The pastor of one of these churches, a fourth-generation pastor that our team in the Congo has trained, had a vision for the hundreds of unemployed youth in the community where his church was located. One Sunday he challenged his congregation to provide vocational training for these young people. He reminded his congregation that there were many professions represented in the membership, e.g., mechanics, cooks, hair dressers, computer technicians, drivers, dress makers, etc. He challenged them to hold training sessions for community youth—for free. He said the church would provide the space in their spacious building for the classrooms. Two years before I arrived the classes started. This was the graduation. I will never forget the cheers from the graduates as their particular vocational class graduated. The cheers were not for themselves but for the teachers who had sacrificially given themselves to provide vocational training to kids who otherwise would not have had this opportunity.

Each of these examples is a taste of what can happen when people of God allow the Christ who dwells within to live out his life through them.
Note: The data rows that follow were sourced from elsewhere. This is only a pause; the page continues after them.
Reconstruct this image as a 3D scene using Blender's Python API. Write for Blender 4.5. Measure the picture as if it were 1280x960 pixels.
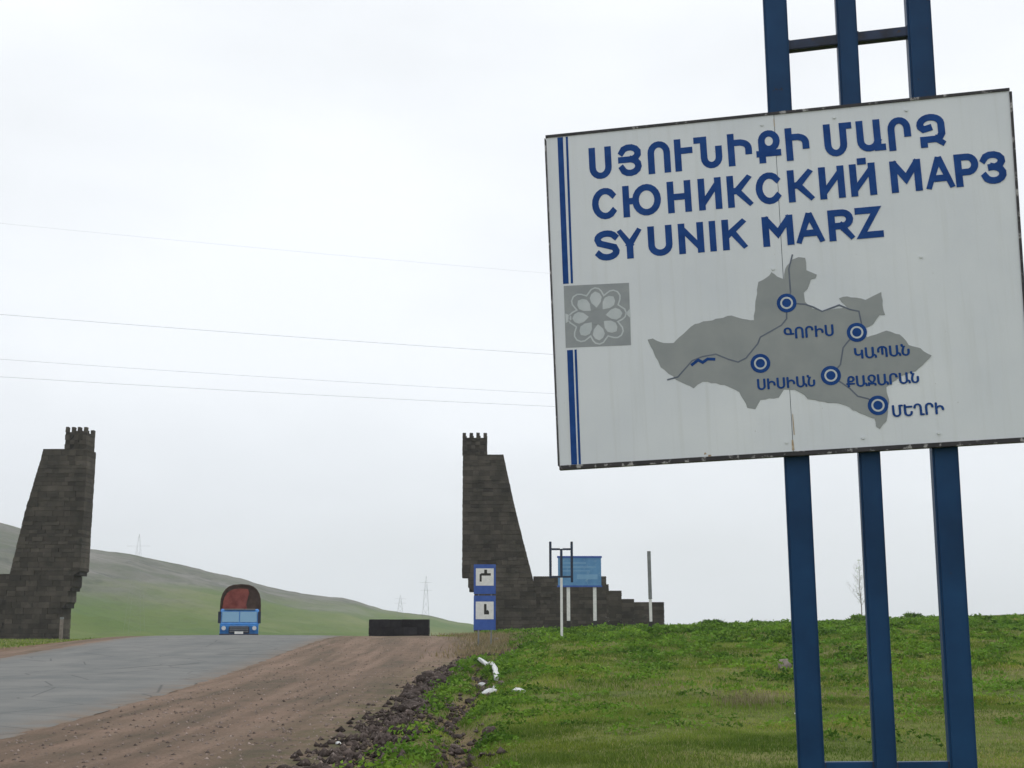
import bpy, bmesh, math, random
import numpy as np
from mathutils import Vector
sc = bpy.context.scene
for o in list(bpy.data.objects): bpy.data.objects.remove(o)
rng = np.random.RandomState(7); random.seed(7)
PI = math.pi

# ------------------------------------------------------------------ camera
EYE = (0.0, 0.0, 1.6); FPX = 1620.0; PITCH = math.atan(310/FPX)
cam = bpy.data.objects.new('camera', bpy.data.cameras.new('camera')); sc.collection.objects.link(cam)
cam.data.sensor_width = 36; cam.data.lens = 36*FPX/1280
cam.location = EYE; cam.rotation_euler = (PI/2+PITCH, 0, 0)
cam.data.clip_start = .1; cam.data.clip_end = 12000
sc.camera = cam
# ------------------------------------------------------------------ overcast sky, weak broad sun ahead of the camera
SUN_EL, SUN_AZ = math.radians(52), math.radians(35)      # azimuth from +Y towards +X
world = bpy.data.worlds.new('World'); sc.world = world; world.use_nodes = True
nt = world.node_tree; nt.nodes.clear()
def wn(t, **k):
    n = nt.nodes.new(t)
    for a, b in k.items(): setattr(n, a, b)
    return n
wo = wn('ShaderNodeOutputWorld'); bg1 = wn('ShaderNodeBackground'); bg2 = wn('ShaderNodeBackground'); mx = wn('ShaderNodeMixShader')
sky = wn('ShaderNodeTexSky', sky_type='NISHITA', sun_disc=False, sun_elevation=SUN_EL, sun_rotation=SUN_AZ)
tc = wn('ShaderNodeTexCoord'); sep = wn('ShaderNodeSeparateXYZ'); mp = wn('ShaderNodeMapping')
mp.inputs['Scale'].default_value = (1, 1, 2.6)
nz = wn('ShaderNodeTexNoise'); nz.inputs['Scale'].default_value = 1.7; nz.inputs['Detail'].default_value = 5; nz.inputs['Roughness'].default_value = .5
grad = wn('ShaderNodeValToRGB'); e = grad.color_ramp.elements
e[0].position = 0.0; e[0].color = (.75, .80, .865, 1)
e[1].position = 1.0; e[1].color = (1.42, 1.46, 1.52, 1)
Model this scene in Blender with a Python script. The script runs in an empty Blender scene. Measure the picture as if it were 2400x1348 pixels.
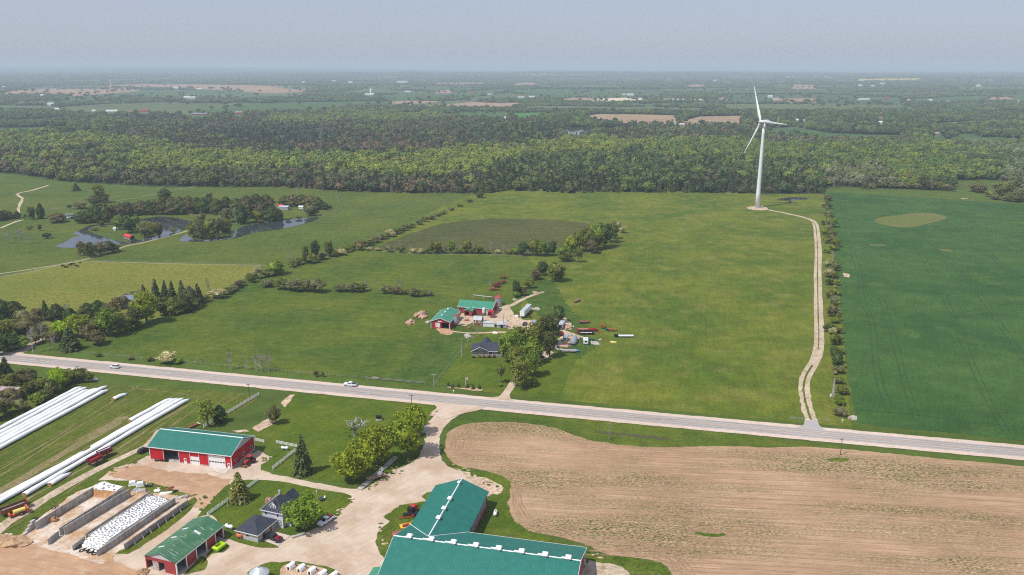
import bpy, math, random
import numpy as np
from mathutils import Vector, Matrix, noise as mnoise
from mathutils.geometry import tessellate_polygon
R = math.radians
C = bpy.context.scene.collection
random.seed(7)
# ------------------------------------------------------------------ camera, sky, sun, exposure
F, H = 1867.0, 132.0                      # focal length in pixels of the 2400 px wide photograph, height of the drone
PITCH = math.atan((674 - 156) / F)
cd = bpy.data.cameras.new('camera'); cam = bpy.data.objects.new('camera', cd); C.objects.link(cam)
cam.location = (0, 0, H); cam.rotation_euler = (math.pi / 2 - PITCH, 0, 0)
cd.sensor_width = 36; cd.lens = 36 * F / 2400; cd.clip_start = 1; cd.clip_end = 90000
bpy.context.scene.camera = cam
SUN_EL, SUN_AZ = R(57), R(-124)           # azimuth clockwise from +Y (the view direction): the sun stands to the left, a little behind
sd = Vector((math.sin(SUN_AZ) * math.cos(SUN_EL), math.cos(SUN_AZ) * math.cos(SUN_EL), math.sin(SUN_EL)))
w = bpy.data.worlds.new('World'); bpy.context.scene.world = w; w.use_nodes = True
wn = w.node_tree; bg = wn.nodes['Background']
sky = wn.nodes.new('ShaderNodeTexSky'); sky.sky_type = 'NISHITA'; sky.sun_disc = False
sky.sun_elevation = SUN_EL; sky.sun_rotation = SUN_AZ
sky.altitude = 300; sky.air_density = 1.0; sky.dust_density = 1.6; sky.ozone_density = 3.0
tintn = wn.nodes.new('ShaderNodeMixRGB'); tintn.blend_type = 'MULTIPLY'; tintn.inputs[0].default_value = 1; tintn.inputs[2].default_value = (.94, .96, 1.08, 1)
wn.links.new(sky.outputs['Color'], tintn.inputs[1])
veil = wn.nodes.new('ShaderNodeMixRGB'); veil.inputs[0].default_value = .72; veil.inputs[2].default_value = (3.30, 3.62, 4.40, 1)   # the pale summer veil over the sky
wn.links.new(tintn.outputs[0], veil.inputs[1]); wn.links.new(veil.outputs[0], bg.inputs['Color']); bg.inputs['Strength'].default_value = 0.13
sl = bpy.data.lights.new('sun', 'SUN'); sl.energy = 4.3; sl.angle = R(0.6); sl.color = (1.0, 0.955, 0.89)
so = bpy.data.objects.new('sun', sl); C.objects.link(so); so.rotation_euler = sd.to_track_quat('Z', 'Y').to_euler()
vs = bpy.context.scene.view_settings
vs.view_transform = 'Standard'; vs.look = 'None'; vs.gamma = 1; vs.use_curve_mapping = False; vs.exposure = 0.1
bpy.context.scene.cycles.max_bounces = 6
bpy.context.scene.cycles.transparent_max_bounces = 4
bpy.context.scene.cycles.volume_bounces = 0
bpy.context.scene.cycles.use_denoising = False
bpy.context.scene.cycles.filter_width = 1.15
# ------------------------------------------------------------------ where a pixel of the photograph meets a height in the world
CP, SP = math.cos(PITCH), math.sin(PITCH)
def P(px, py, z=0.0):
    u = (px - 1200) / F; v = (py - 674) / F
    fy = CP - v * SP; fz = -SP - v * CP
    t = (z - H) / fz
    return Vector((u * t, fy * t, z))
def top_z(px, py, ytop):
    b = P(px, py); v = (ytop - 674) / F
    return H + b.y * (-SP - v * CP) / (CP - v * SP)
def mpp(px, py):                          # metres per photograph pixel, across
    b = P(px, py); return math.sqrt(b.y ** 2 + H * H) / F * 0.985
# ------------------------------------------------------------------ materials
MATS = {}
def newmat(name):
    m = bpy.data.materials.new(name); m.use_nodes = True; MATS[name] = m
    nt = m.node_tree; b = nt.nodes['Principled BSDF']
    return m, nt, b
def rgba(c): return (c[0], c[1], c[2], 1)
def noisef(nt, vec, scale, detail=2.0, rough=.55, lo=.35, hi=.65, t0=0.0, t1=1.0):
    n = nt.nodes.new('ShaderNodeTexNoise'); n.inputs['Scale'].default_value = scale
    n.inputs['Detail'].default_value = detail; n.inputs['Roughness'].default_value = rough
    nt.links.new(vec, n.inputs['Vector'])
    r = nt.nodes.new('ShaderNodeMapRange'); r.inputs['From Min'].default_value = lo; r.inputs['From Max'].default_value = hi
    r.inputs['To Min'].default_value = t0; r.inputs['To Max'].default_value = t1
    nt.links.new(n.outputs['Fac'], r.inputs['Value']); return r.outputs['Result']
def mix(nt, fac, a, b, mode='MIX'):
    m = nt.nodes.new('ShaderNodeMixRGB'); m.blend_type = mode
    for i, v in ((0, fac), (1, a), (2, b)):
        if isinstance(v, (int, float)): m.inputs[i].default_value = v
        elif isinstance(v, tuple): m.inputs[i].default_value = rgba(v)
        else: nt.links.new(v, m.inputs[i])
    return m.outputs[0]
def gray(nt, val):                        # a multiplier made from a value socket
    c = nt.nodes.new('ShaderNodeCombineColor')
    for i in range(3): nt.links.new(val, c.inputs[i])
    return c.outputs[0]
def position(nt): return nt.nodes.new('ShaderNodeNewGeometry').outputs['Position']
def mapped(nt, vec, rot=0.0, scale=(1, 1, 1)):
    a = nt.nodes.new('ShaderNodeMapping'); a.inputs['Rotation'].default_value = (0, 0, -rot)
    nt.links.new(vec, a.inputs['Vector'])
    b = nt.nodes.new('ShaderNodeMapping'); b.inputs['Scale'].default_value = scale
    nt.links.new(a.outputs[0], b.inputs['Vector']); return b.outputs[0]
def surf(name, col, var=.18, scale=1.5, rough=.8, metal=0.0, c2=None, c2scale=.4, spec=.3, obj=True):
    """plain surface: a base colour with fine and broad variation of its own"""
    m, nt, b = newmat(name)
    v = nt.nodes.new('ShaderNodeTexCoord').outputs['Object'] if obj else position(nt)
    base = rgba(col)[:3]
    if c2: base = mix(nt, noisef(nt, v, c2scale, 4, .65, .42, .6), tuple(col), tuple(c2))
    g = gray(nt, noisef(nt, v, scale, 4, .6, .25, .75, 1 - var, 1 + var))
    nt.links.new(mix(nt, 1.0, base, g, 'MULTIPLY'), b.inputs['Base Color'])
    b.inputs['Roughness'].default_value = rough; b.inputs['Metallic'].default_value = metal
    b.inputs['Specular IOR Level'].default_value = spec
    return m
def field(name, cA, cB, cC=None, big=.012, mid=.12, fine=1.1, fv=.28, mv=.5, stripe=None, cS=None, sv=.6, rough=.95, speck=None, speck_c=(.05, .09, .02), wrap=None):
    """ground cover: broad patches, metre-size mottling, fine grain, and rows along a direction"""
    m, nt, b = newmat(name); p = position(nt)
    col = mix(nt, noisef(nt, p, big, 3, .6, .38, .62), cA, cB)
    if cC: col = mix(nt, noisef(nt, p, mid, 4, .65, .5, .68, 0, mv), col, cC)
    if stripe is not None:
        ang, width, length = stripe
        sp = mapped(nt, p, ang, (1 / length, 1 / width, 1))
        if cS: col = mix(nt, noisef(nt, sp, 1.0, 3, .6, .52, .66, 0, sv), col, cS)
        g = noisef(nt, sp, 1.7, 4, .6, .25, .75, 1 - .28 * sv, 1 + .28 * sv)
        col = mix(nt, 1.0, col, gray(nt, g), 'MULTIPLY')
    if speck:
        sc, thr, patch = speck
        sp2 = mapped(nt, p, stripe[0] if stripe else 0, (.35, 1, 1))
        a = noisef(nt, sp2, sc, 2, .5, thr, thr + .05)
        bb = noisef(nt, mapped(nt, p, stripe[0] if stripe else 0, (.25, 1, 1)), patch, 3, .6, .42, .60)
        mm = nt.nodes.new('ShaderNodeMath'); mm.operation = 'MULTIPLY'; nt.links.new(a, mm.inputs[0]); nt.links.new(bb, mm.inputs[1])
        col = mix(nt, mm.outputs[0], col, speck_c)
    g = noisef(nt, p, fine, 5, .75, .30, .70, 1 - fv * 1.25, 1 + fv * 1.25)
    col = mix(nt, 1.0, col, gray(nt, g), 'MULTIPLY')
    g = noisef(nt, p, mid * 1.7, 5, .7, .30, .70, 1 - fv * .7, 1 + fv * .7)
    col = mix(nt, 1.0, col, gray(nt, g), 'MULTIPLY')
    nt.links.new(col, b.inputs['Base Color']); b.inputs['Roughness'].default_value = rough
    b.inputs['Specular IOR Level'].default_value = .12
    return m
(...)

Imagine the healing and transformation that could happen if all the churches in Kinshasa—or of any other city—would do the same.

When God’s people live as Christ calls them to live, only then does the church fulfill Paul’s prophetic vision, that now, through the church, the manifold wisdom of God should be made known to the rulers and authorities in the heavenly realms (Eph. 3:10). The Church is the administration of God’s “manifold wisdom and power” of reconciliation and restoration displayed to the observing principalities and powers (Eph. 3:9-10). It is thus that the fullness of Christ—which is incomprehensible love—is seen and felt by a broken world (Eph. 1:23; 4:13; 4:17-19). I believe this Scripture teaches that the priority task of the church is making disciples—equipping those who have come to Christ to imitate him as servants who, as we have seen above, are willing, humble, sacrificial (Phil. 2:5-8), and joyful (Heb. 12:2).


Stark, Rodney. 1996. The Rise of Christianity: How the Obscure, Marginal Jesus Movement Became the Dominant Religious Force in the Western World in a Few Centuries. Princeton, NJ: Princeton University Press.